Kevin reste montré aussi comme un adolescent qui veut provoquer, ne serait-ce que lorsqu'il se gargarise devant sa mère de connaître ses autres collègues "mass murder" adolescents. Ca n'est même pas pour le décrédibiliser, mais plus pour montrer cette part peut-être en souffrance qui veut choquer et montrer qu'il est dur (tout du moins je l'ai perçu comme cela). Son amour pour sa mère se profile même mais toujours dans la suggestion, comme si trop de haine accumulée l'empêchait de montrer ce genre de faiblesse.
Cette mère qui peut laisser présumer une certaine indignité et un certain égoïsme n'est pas jugée, on nous présente juste un état des lieux, dire "ah non c'est pas bien" n'est pas le but recherché.
Le livre pêche un peu d'un côté pour moi car on n'a pas vraiment de réponse sur à quand remonte les ressentiments de Kevin pour sa mère.

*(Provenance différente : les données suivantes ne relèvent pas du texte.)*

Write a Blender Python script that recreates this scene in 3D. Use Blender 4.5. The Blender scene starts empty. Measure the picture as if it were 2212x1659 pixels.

Je suis un peu frustrée à ce niveau mais tout se passe à un tel autre niveau que ça n'empêche pas à ce livre d'être pour moi un gros coup de coeur.
Ça reste un gros racontage de life qui peut rebuter certains ; on peut s'y perdre dans l'espace temporel évoqué, les personnes concernées, les références qu'on n'a pas forcément, toutefois on finit par sacrément accrocher tellement on touche à l'humain.
La fin reste dans la même tonalité tristement tendre d'une mère et d'un fils qui finissent par se retrouver après toute l'horreur des derniers évènements et leurs conséquences. En demi-teinte.
Gros, énorme, gigantesque coup de coeur. Quelques qualificatifs : humanité, sincérité, tristesse, tendre amour. Bouuuh.
Petite note : le film - que j'ai vu avant de lire le livre - est très bien, l'émotion est bien transmise par des acteurs incarnant merveilleusement les personnages. Ça n'aura pas été un problème malgré la dernière surprise que je connaissais donc par avance.